In one of her best chapters, “Survivors: Veterans and the Nature of Personal Testimony,” the author shows how the use of personal testimony engages the listener and brings a sense of immediacy to the subject matter. Hanna contrasts the strength of personal testimony with its corresponding dangers when she shrewdly contextualizes Lions Led by Donkeys (Channel 4, 1985). This documentary program features survivors from the Battle of the Somme discussing their experiences seventy years later. Hanna reveals the problems of the judging of the past through the values of the present. Consequently, the documentary appears to reveal more about the social challenges of the day than it does about the Somme.
In a provocative chapter entitled “Heroes and Villains,” Hanna explains that television programs can push back against generally accepted notions and offer “revisionist conversations” about the past. An example would be the reputation of Field Marshall Douglas Haig, a man who, despite guiding Britain to one of its most brutal victories, is typically portrayed as an “inept and stubborn commander.” In an attempt to offer a more balanced view of the man, Haig: The Unknown Soldier (BBC, 1996) explored the myths that surround him. However, as Hanna makes clear, critics panned the documentary and anti-Haig sentiments remain strong in Britain.

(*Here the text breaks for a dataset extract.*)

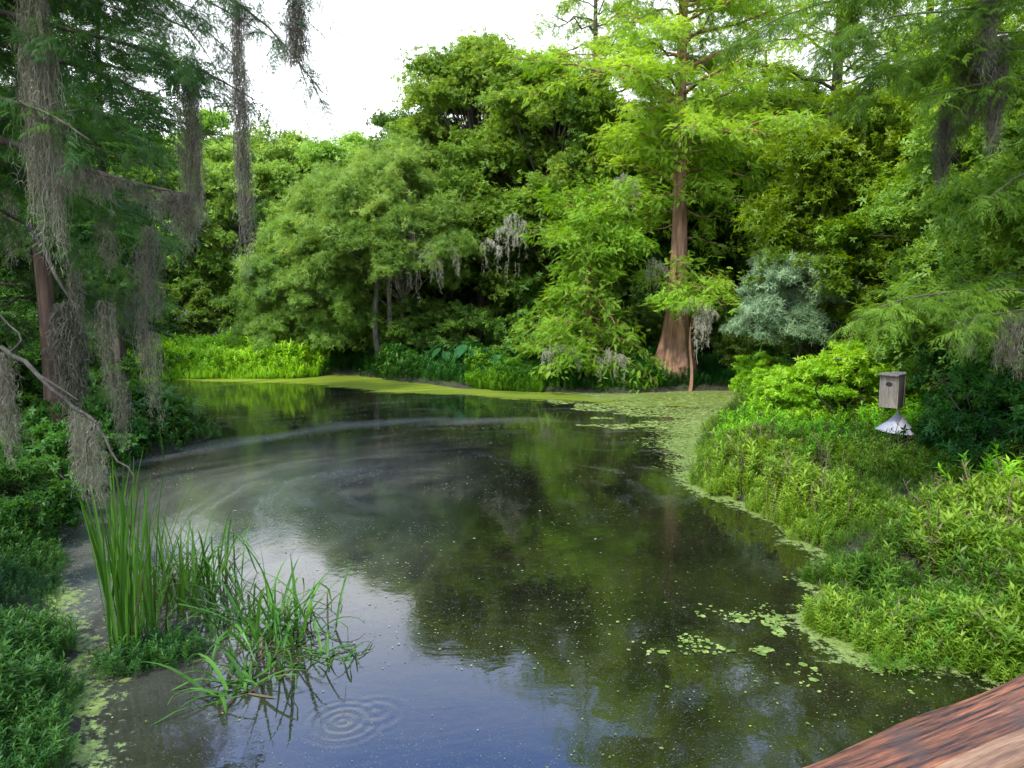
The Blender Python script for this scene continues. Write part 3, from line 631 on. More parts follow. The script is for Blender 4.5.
# bare pale branch dipping to the water at lower left
bp = smooth_path(np.vstack([[[-6.0, 6.6, 2.55]], scrP([(-130, 330, 6.2), (-30, 347, 6.2), (10, 352, 6.2), (40, 376, 6.1), (68, 402, 6.0), (96, 422, 5.9), (112, 450, 5.85), (134, 478, 5.8)])]), 24)-B
M['bark_twig'] = barkmat('lichen_bark', (.03, .028, .022), (.13, .12, .095), 30, 8)
tube(pale, bp + rng.normal(0, .01, bp.shape), np.linspace(.03, .006, 24), 8)
for a, b_ in ((((40, 376, 6.1)), [(60, 388, 6.0), (78, 400, 5.9)]), ((10, 352, 6.2), [(22, 338, 6.2), (2, 318, 6.25), (-14, 290, 6.3)]), ((96, 422, 5.9), [(86, 440, 5.9), (88, 470, 5.85)])):
    q = smooth_path(scrP([a]+b_), 8)-B; tube(pale, q, np.linspace(.014, .004, 8), 5)
tube(pale, smooth_path(scrP([(28, 225, 7.4), (44, 250, 7.2), (58, 280, 7.1), (78, 310, 7.1)]), 9)-B, np.linspace(.03, .008, 9), 6)
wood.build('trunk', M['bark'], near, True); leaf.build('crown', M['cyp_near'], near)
pb = pale.build('branch', M['bark_twig'], near, True); pb['label'] = 'bare pale branch dipping toward the water'
# --- moss
MG = 'moss hanging at the upper left'
moss('spanish_moss', 'thickest moss column, hanging down the left over the red brown trunk', scrP([(18, 0, 6.3), (34, -6, 6.3), (46, 0, 6.4)]), 2.1, .050, 230, 'moss', strand=.005, group=MG, taper=.4)
moss('spanish_moss', 'stubby moss tuft hanging from the tip of the long limb', scrP([(178, 80, 7.3), (190, 78, 7.3), (196, 84, 7.3)]), 1.4, .034, 150, 'moss', strand=.005, group=MG, taper=.6)
moss('spanish_moss', 'longest and thinnest moss rope, hanging against the white sky', scrP([(232, -10, 6.4), (240, -12, 6.4)]), 2.4, .034, 100, 'moss_shade', strand=.005, group=MG, taper=.85)
moss('spanish_moss', 'short blue grey moss wisp high at the top near the white sky', scrP([(291, -8, 5.9), (298, -8, 5.9)]), .6, .03, 60, 'moss_shade', group=MG)
moss('spanish_moss', 'curtain of moss trailing along the underside of the long limb', scrP([(60, 161, 7.0), (100, 172, 7.1), (140, 185, 7.2), (196, 197, 7.4)]), .42, .03, 170, 'moss', strand=.0045, group=MG, ragged=1)
moss('spanish_moss', 'moss tuft below the limb end, under the stubby tuft', scrP([(165, 192, 7.3), (182, 192, 7.35), (192, 192, 7.4)]), .85, .05, 130, 'moss', strand=.005, group=MG, ragged=1)
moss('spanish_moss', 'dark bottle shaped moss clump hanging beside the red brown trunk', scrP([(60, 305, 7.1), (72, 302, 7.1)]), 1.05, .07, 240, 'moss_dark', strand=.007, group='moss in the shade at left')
moss('spanish_moss', 'brownish moss beard draped from the dipping pale branch', scrP([(70, 405, 6.0), (84, 415, 5.95), (100, 424, 5.9)]), .72, .035, 120, 'moss', strand=.004, group='moss in the shade at left')
moss('spanish_moss', 'pale moss hanging from the pale branch at the left edge', scrP([(-6, 350, 6.2), (10, 354, 6.2)]), .95, .04, 90, 'moss', strand=.0045, group='moss in the shade at left')
k = 0
names = ['grey moss strands left of the red brown trunk, at frame edge', 'moss strands hanging high between trunk and long limb', 'long moss strands right of the dark bottle clump', 'moss strands over the dark inlet water, longest of the row',
         'thin moss strands nearest the inlet opening', 'moss strands under the far end of the long limb', 'moss strands low before the left bank weeds', 'faint moss strands at the back of the left bank', 'moss strands just right of the red brown trunk', 'short moss strands between the dark cypresses']
for (px, py, Y, ln, n) in [(8, 180, 9, 1.3, 90), (105, 205, 10, 1.1, 90), (105, 300, 12, 2.4, 150), (140, 250, 11, 3.0, 150), (152, 330, 12, 2.0, 90), (150, 225, 9, 1.4, 120), (118, 370, 12, 1.6, 100), (100, 300, 14, 1.6, 90), (72, 240, 12, 1.8, 120), (130, 290, 14, 1.2, 90)]:
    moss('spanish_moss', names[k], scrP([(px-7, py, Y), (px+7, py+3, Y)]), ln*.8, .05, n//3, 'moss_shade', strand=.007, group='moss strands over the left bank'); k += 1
# far moss
FM = 'moss under the far bank trees'
far_m = [(398, 222, 26, 1.3, .25, 'moss tuft high inside the pale willow'), (412, 250, 25.6, 1.7, .5, 'widest tan moss mass under the pale willow'), (440, 240, 25.6, 1.3, .25, 'moss tuft at the right of the tan mass under the willow'),
         (490, 240, 26, 1.2, .12, 'thin moss strip on the dark trunks'), (507, 225, 26, 2.4, .14, 'long pale moss rope in the dark gap of the wood'), (515, 215, 25.5, 1.4, .12, 'short pale moss rope beside the long one in the dark gap'),
         (560, 345, 22.3, .9, .3, 'pale dead moss dripping under the young cypress'), (610, 350, 22.6, 1.3, .2, 'moss hanging at the lower right of the young cypress'), (655, 260, 23.6, 1.6, .15, 'moss left of the red trunk above the sapling'),
         (693, 300, 22.4, 1.8, .22, 'brightest moss tuft hanging from the lime sapling'), (707, 305, 22.4, 1.3, .12, 'thin moss strand right of the lime sapling tuft'), (625, 175, 23.5, 1.1, .16, 'moss tuft high between the two cypresses')]
for (px, py, Y, ln, wd, lb) in far_m:
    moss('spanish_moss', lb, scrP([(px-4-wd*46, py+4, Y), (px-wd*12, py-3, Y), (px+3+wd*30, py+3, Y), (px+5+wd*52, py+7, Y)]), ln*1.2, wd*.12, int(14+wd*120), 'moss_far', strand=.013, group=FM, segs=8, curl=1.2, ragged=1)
#==RIGHT==
# near cypress off the right edge
nr = thing('overhanging_cypress', 'near cypress whose olive boughs reach in from the right edge', 'tree', (8.2, 9.6, H(8.2, 9.6)))
B = np.array(nr.location); wood = MB(); leaf = MB()
tube(wood, smooth_path(np.array([[8.2, 9.6, 0], [8.2, 9.6, 3], [8.3, 9.5, 7], [8.3, 9.5, 12.5]])-B, 14), np.linspace(.32, .08, 14)+.28*np.exp(-np.arange(14)*.9), 16)
nlimb([(1140, 300, 9.6), (1060, 292, 9.4), (980, 290, 9.2), (900, 300, 9.0), (850, 322, 8.9)], .022, .36, .85, 2., .5, 0.)
nlimb([(1140, 290, 9.6), (1080, 300, 9.0), (1020, 310, 8.7), (950, 322, 8.5)], .02, .36, .8, 1.8, .45, 0.)
nlimb([(1150, 260, 9.6), (1080, 270, 9.9), (1000, 275, 10.1), (930, 290, 10.3)], .02, .36, .8, 1.8, .45, 0.)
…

In “Drama, Comedy and Drama Documentary,” her fifth chapter, the author shows once again how programs that challenge the accepted memory of British soldiers in the Great War still struggle to find an audience. Controversy over The Monocled Mutineer (BBC, 1986) erupted over its historical accuracy. The series depicts mutinies and soldiers swearing, drinking and raping, acts that upset the “sacrosanct” memory that many contemporary audiences still hold of British soldiers from the war.
According to Hanna, by the 1990s, a number of programs attempted to explore the psychological effects of the war. In “Over the Top: Reality Experiential Television,” the author defends the often criticized reality series The Trench (BBC, 2002), a program that asked male volunteers to “re-experience” fundamental elements of the Western Front. Highlighting the widespread condemnation the show received, Hanna masterfully demonstrates that, at least culturally, the Great War has spawned firmly entrenched clichés and established images which general audiences find hard to abandon.
In her concluding chapter, “The Fear of Forgetting,” the author stresses how the modes of remembrance utilized in Britain’s “televisual representations” are firmly rooted in its past. Similar to arguments made by cultural historian Jay Winter, Hanna argues that these traditional values and classic images were developed to help the nation remember and grieve the loss of its sons. Traditional modes of remembrance helped mediate mourning.
Overall, Emma Hanna has written a succinct, thoroughly researched book on the influence of television on modern attitudes about the Great War. The author surveys and contextualizes a broad number of television programs. Due to its scope, this occasionally leaves the reader with programs described rather than evaluated. One hopes this means that the astute Hanna will have even more to contribute on the topic in the future.